John Nerud, 97, is old enough to vote. Nobody's given him a ballot, but as the Triple Crown sinks in the East, he's got an opinion. He won't be able to run for dogcatcher in Baltimore after this gets out.

Nerud feels that the Preakness should be eliminated from the Triple Crown. "It's never been much of a race," he said.


Woody Stephens used to disparage the Preakness like that, although the Woodman wasn't opposed to trying to sneak in and out of Pimlico if he thought he had the right horse. Stephens won the Preakness once, with Blue Man in 1952, then spent the rest of his long life trying to win another one.

Nerud didn't think the Preakness was much of a race even after he won one. Against his better judgment, he permitted Wayne Lukas, who was new to the training job that Nerud had given him for the Tartan Stable, to run Codex at Pimlico in 1980. Codex won the race, but there was a foul claim against his jockey, Angel Cordero, on behalf of Genuine Risk, the Kentucky Derby winner, and the result wasn't declared official and the purse wasn't paid until the state racing commission conducted a three-day hearing before the Belmont was run. I sat near Nerud and Lukas for part of the hearing, and watched Nerud yawn when one of the Pimlico stewards took 20 minutes to testify how he had bought his binoculars at an Army surplus store. Even then, lawyers knew how to keep that meter running. Nerud won the race and won the hearing, and still had no love for the Preakness.

The Triple Crown, better off without the Preakness in Nerud's judgment, has a bigger problem, he said. "The Derby's too early," he said.
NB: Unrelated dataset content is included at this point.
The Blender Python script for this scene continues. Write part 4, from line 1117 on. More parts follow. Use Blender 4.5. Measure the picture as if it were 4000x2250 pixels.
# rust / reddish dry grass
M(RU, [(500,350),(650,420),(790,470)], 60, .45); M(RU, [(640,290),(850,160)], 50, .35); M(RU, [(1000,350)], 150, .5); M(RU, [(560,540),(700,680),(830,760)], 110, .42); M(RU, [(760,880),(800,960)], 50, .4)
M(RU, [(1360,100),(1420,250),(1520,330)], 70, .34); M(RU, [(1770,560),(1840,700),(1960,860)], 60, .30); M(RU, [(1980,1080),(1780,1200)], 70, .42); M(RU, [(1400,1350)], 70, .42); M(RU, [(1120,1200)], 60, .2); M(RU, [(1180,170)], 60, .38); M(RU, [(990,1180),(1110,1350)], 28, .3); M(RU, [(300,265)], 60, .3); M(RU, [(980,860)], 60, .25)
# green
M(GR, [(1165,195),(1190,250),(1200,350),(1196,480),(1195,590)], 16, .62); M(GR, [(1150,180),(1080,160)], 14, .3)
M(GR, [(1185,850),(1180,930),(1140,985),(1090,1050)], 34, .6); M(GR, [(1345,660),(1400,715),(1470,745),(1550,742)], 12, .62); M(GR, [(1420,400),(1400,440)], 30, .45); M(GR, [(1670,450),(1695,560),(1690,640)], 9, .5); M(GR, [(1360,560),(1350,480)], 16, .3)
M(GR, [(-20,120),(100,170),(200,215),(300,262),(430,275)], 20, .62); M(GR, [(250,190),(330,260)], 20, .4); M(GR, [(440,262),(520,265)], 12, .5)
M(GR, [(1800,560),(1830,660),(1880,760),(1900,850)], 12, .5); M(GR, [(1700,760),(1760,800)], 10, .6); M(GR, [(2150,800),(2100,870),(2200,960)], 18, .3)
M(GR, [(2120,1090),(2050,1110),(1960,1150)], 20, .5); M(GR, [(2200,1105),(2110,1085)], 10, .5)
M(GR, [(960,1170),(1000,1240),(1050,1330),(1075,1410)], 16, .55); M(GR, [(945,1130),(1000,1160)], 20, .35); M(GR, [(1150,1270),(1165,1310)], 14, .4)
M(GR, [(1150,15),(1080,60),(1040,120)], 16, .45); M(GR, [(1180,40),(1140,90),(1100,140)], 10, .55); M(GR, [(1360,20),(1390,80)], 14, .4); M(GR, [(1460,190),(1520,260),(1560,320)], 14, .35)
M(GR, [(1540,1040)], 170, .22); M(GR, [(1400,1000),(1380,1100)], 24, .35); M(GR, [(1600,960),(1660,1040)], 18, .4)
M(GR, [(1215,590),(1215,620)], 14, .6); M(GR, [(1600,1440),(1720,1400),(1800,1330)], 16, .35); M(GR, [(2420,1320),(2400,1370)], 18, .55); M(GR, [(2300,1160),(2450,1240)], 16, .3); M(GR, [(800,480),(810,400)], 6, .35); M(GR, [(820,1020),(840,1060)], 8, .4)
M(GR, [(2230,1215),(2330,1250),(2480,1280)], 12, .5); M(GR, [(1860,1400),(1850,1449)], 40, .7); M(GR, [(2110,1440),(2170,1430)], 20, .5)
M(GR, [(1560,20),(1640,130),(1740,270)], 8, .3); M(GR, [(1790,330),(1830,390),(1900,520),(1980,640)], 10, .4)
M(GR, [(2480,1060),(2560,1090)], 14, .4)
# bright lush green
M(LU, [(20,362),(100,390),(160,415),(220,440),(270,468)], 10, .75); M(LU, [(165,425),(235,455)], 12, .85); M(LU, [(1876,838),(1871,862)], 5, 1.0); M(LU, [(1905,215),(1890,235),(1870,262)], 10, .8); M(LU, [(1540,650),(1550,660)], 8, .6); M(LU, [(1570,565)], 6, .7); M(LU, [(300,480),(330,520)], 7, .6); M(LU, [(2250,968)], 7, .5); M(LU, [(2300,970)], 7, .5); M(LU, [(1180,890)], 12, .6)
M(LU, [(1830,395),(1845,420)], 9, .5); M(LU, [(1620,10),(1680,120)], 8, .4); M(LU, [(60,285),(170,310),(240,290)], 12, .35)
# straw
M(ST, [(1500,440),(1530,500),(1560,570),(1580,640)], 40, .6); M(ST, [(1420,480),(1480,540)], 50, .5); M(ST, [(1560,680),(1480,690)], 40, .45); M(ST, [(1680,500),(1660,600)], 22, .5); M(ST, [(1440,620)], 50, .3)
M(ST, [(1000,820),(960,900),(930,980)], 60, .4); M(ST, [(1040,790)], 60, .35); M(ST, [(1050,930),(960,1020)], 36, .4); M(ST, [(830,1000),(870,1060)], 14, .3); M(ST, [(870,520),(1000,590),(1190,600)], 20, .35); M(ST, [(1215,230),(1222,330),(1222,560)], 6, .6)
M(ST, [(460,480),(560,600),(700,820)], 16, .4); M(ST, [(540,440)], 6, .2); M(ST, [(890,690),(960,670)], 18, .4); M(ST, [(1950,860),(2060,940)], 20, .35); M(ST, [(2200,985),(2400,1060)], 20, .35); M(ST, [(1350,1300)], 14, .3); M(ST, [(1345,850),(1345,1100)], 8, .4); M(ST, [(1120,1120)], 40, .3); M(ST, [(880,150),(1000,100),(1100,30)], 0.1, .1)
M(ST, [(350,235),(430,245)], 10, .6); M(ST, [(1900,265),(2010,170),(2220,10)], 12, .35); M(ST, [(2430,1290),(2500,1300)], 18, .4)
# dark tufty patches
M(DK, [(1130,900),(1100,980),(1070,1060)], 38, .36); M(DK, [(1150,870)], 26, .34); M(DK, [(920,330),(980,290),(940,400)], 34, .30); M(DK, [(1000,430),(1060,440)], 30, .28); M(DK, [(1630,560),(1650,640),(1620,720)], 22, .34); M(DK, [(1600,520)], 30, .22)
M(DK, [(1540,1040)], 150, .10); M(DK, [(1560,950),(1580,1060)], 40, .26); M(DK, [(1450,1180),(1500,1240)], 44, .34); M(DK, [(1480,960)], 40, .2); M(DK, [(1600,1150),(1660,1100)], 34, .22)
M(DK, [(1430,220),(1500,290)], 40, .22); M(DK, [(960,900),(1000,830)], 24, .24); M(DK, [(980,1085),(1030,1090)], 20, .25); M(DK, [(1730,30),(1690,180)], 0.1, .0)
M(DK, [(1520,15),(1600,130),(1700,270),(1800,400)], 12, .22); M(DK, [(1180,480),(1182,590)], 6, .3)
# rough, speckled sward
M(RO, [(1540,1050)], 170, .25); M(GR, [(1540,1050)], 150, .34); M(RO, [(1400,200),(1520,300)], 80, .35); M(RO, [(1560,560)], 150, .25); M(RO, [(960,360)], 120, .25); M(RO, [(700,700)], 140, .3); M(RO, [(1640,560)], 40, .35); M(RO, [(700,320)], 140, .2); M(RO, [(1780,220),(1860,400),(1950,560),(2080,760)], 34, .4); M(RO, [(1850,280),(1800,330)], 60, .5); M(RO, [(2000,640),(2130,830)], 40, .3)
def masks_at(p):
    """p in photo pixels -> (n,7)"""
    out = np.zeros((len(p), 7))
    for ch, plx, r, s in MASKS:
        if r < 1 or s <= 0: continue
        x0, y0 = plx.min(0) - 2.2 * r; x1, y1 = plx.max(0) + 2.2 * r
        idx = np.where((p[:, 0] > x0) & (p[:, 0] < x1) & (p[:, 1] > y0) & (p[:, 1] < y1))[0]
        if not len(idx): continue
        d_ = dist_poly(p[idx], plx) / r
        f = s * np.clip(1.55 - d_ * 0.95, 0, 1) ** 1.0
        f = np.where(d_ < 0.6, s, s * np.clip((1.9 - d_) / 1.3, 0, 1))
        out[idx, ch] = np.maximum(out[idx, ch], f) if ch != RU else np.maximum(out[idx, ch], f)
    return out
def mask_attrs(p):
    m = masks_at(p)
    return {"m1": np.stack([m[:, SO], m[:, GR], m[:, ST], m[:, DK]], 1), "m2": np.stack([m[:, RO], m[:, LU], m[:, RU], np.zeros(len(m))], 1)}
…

Nerud's history with the Kentucky Derby is also short and sour. In 1957, while still training, he sent Gallant Man to Churchill Downs, and he was the best horse that day, but Bill Shoemaker misjudged the finish line, stood up for an instant in the irons and Iron Liege beat them by a nose.

The only time Nerud went back was when Tartan's Muttering finished fifth in 1982. "The only reason I don't like the Derby is that it's too soon for the horses," he said the other day. "Some of them aren't even three years old when they run it, and they aren't ready for a mile and a quarter. This year, Lookin at Lucky wasn't three years old until well into May. They ran the Derby on May 1st."

If Nerud had his way, they wouldn't run the Derby until at least May 15. Out of habit, people would still be talking about The First Saturday in May, only the race would be on the third Saturday.

Then, Nerud said, use the Belmont as the second leg of the Triple Crown, and run it when it's run now, in early June. That would usually position it four weeks after the Derby. Going from a mile and a quarter to a mile and a half, no problem. Extra time between the two races would make it easier on the horses.

And the third leg? "The Travers," Nerud said. "When it's always been, in August at Saratoga."

Nerud was the chairman of the Breeders' Cup's first marketing committee, he was partly responsible for getting NBC to televise the whole day, and he's savvy about promoting the sport. A Derby-Belmont winner, awaiting the Travers, would give the horse plenty of shelf life before the third leg is run. Going from a mile and a quarter to a mile and a half and then back to a mile and a quarter is not an obstacle, he said.

Does it sound interesting? Sure. Would there be a rush of Triple Crown winners that would cheapen the accomplishments of champions past? Not likely--the new shooters that would show up for the Belmont and the Travers would take care of that. Will it ever happen? "When was the last time horse racing did the right thing?" Nerud said.